§ EXERCISE OBJECTIVE
Give back exactly the lines that run from the line containing "shrub_mass('hedge', 'distant hedge" through the end of the listing below. Leave out every other line.

==== DATA SEGMENT ====

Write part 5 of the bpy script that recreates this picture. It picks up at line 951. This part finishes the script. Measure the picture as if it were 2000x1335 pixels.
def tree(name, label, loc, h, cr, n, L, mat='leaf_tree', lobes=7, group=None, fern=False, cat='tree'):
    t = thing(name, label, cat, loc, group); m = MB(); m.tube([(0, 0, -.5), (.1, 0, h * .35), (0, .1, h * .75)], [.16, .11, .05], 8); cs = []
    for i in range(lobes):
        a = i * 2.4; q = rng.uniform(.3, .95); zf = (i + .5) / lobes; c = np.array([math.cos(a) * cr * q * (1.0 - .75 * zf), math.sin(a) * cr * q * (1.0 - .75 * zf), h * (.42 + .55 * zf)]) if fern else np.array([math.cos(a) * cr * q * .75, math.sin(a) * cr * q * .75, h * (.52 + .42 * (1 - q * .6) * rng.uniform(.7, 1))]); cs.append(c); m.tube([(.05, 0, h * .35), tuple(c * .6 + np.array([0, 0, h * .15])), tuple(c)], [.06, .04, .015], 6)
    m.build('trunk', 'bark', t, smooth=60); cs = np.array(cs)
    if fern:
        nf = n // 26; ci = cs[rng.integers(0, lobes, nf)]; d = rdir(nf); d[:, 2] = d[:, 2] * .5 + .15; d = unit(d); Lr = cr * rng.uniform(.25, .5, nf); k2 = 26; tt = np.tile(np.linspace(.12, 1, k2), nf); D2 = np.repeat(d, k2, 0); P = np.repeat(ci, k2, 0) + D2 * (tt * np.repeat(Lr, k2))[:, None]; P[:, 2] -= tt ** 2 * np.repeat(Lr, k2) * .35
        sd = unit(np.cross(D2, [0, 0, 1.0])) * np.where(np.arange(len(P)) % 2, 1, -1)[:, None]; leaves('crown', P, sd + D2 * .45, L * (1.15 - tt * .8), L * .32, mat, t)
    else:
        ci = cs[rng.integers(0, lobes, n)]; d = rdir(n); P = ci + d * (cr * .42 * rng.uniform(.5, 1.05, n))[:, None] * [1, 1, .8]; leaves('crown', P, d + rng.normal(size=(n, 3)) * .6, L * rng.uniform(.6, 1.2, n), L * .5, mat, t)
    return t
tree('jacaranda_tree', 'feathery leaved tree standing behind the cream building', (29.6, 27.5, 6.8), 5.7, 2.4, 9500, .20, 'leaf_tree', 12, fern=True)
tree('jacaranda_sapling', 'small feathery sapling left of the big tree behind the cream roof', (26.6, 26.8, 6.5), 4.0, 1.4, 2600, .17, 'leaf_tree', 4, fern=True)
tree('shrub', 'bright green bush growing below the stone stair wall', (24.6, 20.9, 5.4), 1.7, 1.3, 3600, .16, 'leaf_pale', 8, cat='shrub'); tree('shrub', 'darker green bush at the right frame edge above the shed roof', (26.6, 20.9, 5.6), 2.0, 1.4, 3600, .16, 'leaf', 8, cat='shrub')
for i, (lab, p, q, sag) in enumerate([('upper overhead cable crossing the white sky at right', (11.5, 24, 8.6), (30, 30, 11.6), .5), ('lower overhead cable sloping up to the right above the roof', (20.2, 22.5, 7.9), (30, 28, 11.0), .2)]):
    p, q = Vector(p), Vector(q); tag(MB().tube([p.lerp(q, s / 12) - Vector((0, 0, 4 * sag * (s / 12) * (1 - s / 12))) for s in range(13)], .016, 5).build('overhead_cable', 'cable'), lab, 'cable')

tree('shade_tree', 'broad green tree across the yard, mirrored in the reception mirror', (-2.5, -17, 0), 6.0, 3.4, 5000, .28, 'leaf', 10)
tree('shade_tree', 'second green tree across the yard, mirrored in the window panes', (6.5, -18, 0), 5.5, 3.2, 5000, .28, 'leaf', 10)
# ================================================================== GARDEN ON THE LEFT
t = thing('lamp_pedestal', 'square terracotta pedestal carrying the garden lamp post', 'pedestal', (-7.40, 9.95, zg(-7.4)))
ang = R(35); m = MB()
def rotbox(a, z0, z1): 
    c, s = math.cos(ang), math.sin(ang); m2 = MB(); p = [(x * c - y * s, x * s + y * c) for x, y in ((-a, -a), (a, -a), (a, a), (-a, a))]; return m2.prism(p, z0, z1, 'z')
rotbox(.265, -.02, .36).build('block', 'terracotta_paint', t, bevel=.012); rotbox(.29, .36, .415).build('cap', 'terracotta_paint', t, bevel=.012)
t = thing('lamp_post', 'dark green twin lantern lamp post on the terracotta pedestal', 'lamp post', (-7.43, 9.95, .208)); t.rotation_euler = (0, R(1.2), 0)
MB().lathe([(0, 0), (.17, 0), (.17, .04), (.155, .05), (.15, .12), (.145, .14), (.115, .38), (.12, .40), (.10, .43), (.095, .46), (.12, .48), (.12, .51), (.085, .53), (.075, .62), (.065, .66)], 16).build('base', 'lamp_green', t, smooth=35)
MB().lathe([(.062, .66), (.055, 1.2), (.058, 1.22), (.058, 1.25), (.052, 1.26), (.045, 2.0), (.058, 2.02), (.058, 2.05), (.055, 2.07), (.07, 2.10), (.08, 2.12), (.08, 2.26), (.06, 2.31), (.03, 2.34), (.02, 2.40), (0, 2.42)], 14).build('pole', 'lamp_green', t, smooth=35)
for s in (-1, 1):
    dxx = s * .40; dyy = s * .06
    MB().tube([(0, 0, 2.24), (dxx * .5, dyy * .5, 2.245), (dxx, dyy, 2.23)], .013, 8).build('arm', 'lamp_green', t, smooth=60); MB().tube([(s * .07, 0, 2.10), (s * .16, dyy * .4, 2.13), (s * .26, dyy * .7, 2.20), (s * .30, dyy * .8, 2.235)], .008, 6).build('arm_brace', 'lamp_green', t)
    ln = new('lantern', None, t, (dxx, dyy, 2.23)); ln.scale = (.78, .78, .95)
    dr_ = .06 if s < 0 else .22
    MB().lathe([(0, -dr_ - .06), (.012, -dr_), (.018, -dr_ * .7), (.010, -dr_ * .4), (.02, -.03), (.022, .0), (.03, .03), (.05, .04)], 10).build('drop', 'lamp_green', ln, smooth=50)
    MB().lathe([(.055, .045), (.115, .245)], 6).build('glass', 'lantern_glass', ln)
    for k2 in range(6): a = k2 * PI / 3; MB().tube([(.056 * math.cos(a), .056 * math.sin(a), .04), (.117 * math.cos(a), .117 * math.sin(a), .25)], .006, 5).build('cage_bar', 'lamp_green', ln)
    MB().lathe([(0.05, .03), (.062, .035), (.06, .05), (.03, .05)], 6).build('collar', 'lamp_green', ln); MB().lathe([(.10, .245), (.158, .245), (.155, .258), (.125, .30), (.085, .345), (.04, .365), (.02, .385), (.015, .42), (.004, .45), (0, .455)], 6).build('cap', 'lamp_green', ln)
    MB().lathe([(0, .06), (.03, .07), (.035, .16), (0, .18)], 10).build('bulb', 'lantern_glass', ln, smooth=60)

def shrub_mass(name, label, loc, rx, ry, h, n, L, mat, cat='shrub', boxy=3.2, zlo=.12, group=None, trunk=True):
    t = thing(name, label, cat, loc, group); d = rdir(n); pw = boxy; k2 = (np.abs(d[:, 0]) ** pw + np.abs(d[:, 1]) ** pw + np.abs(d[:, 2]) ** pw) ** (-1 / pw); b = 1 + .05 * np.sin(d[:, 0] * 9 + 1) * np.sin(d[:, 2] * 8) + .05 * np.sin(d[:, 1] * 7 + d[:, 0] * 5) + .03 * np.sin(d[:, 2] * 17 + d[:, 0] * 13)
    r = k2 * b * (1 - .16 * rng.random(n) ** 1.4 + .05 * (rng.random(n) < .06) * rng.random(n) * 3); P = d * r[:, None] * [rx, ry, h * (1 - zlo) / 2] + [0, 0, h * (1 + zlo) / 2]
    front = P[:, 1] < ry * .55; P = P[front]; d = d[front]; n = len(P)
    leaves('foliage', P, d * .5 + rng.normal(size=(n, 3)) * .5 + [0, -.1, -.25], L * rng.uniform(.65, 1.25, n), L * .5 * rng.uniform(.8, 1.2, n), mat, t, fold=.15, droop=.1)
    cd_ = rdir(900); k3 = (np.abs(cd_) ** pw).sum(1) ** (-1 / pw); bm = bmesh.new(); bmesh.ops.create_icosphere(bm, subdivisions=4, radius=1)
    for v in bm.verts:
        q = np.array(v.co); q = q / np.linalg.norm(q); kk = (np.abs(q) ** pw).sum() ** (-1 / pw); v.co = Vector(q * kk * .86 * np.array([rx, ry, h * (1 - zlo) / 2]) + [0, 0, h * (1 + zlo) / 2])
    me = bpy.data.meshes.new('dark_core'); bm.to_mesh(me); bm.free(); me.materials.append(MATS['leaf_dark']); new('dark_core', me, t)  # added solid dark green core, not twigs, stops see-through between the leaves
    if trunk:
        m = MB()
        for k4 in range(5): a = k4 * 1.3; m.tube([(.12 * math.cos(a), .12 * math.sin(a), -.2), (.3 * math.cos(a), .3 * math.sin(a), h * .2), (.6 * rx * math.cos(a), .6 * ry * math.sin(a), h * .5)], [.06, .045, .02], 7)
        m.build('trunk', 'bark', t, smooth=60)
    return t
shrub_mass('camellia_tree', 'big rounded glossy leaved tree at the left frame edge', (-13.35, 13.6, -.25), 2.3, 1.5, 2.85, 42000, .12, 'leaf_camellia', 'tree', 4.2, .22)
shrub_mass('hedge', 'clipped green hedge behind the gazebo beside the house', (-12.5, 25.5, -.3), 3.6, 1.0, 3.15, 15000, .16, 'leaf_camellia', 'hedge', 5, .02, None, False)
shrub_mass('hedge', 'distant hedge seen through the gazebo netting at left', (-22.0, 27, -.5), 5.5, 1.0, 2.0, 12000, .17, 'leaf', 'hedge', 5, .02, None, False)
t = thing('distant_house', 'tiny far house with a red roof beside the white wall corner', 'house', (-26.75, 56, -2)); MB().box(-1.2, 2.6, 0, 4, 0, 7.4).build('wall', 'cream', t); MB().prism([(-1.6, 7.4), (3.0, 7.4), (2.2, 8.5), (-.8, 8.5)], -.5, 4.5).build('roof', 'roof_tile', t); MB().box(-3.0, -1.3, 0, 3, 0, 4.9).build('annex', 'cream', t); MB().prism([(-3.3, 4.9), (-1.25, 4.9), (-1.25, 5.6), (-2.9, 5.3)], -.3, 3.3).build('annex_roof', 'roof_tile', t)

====

§ REPLY TO THE EXERCISE
shrub_mass('hedge', 'distant hedge seen through the gazebo netting at left', (-22.0, 27, -.5), 5.5, 1.0, 2.0, 12000, .17, 'leaf', 'hedge', 5, .02, None, False)
t = thing('distant_house', 'tiny far house with a red roof beside the white wall corner', 'house', (-26.75, 56, -2)); MB().box(-1.2, 2.6, 0, 4, 0, 7.4).build('wall', 'cream', t); MB().prism([(-1.6, 7.4), (3.0, 7.4), (2.2, 8.5), (-.8, 8.5)], -.5, 4.5).build('roof', 'roof_tile', t); MB().box(-3.0, -1.3, 0, 3, 0, 4.9).build('annex', 'cream', t); MB().prism([(-3.3, 4.9), (-1.25, 4.9), (-1.25, 5.6), (-2.9, 5.3)], -.3, 3.3).build('annex_roof', 'roof_tile', t)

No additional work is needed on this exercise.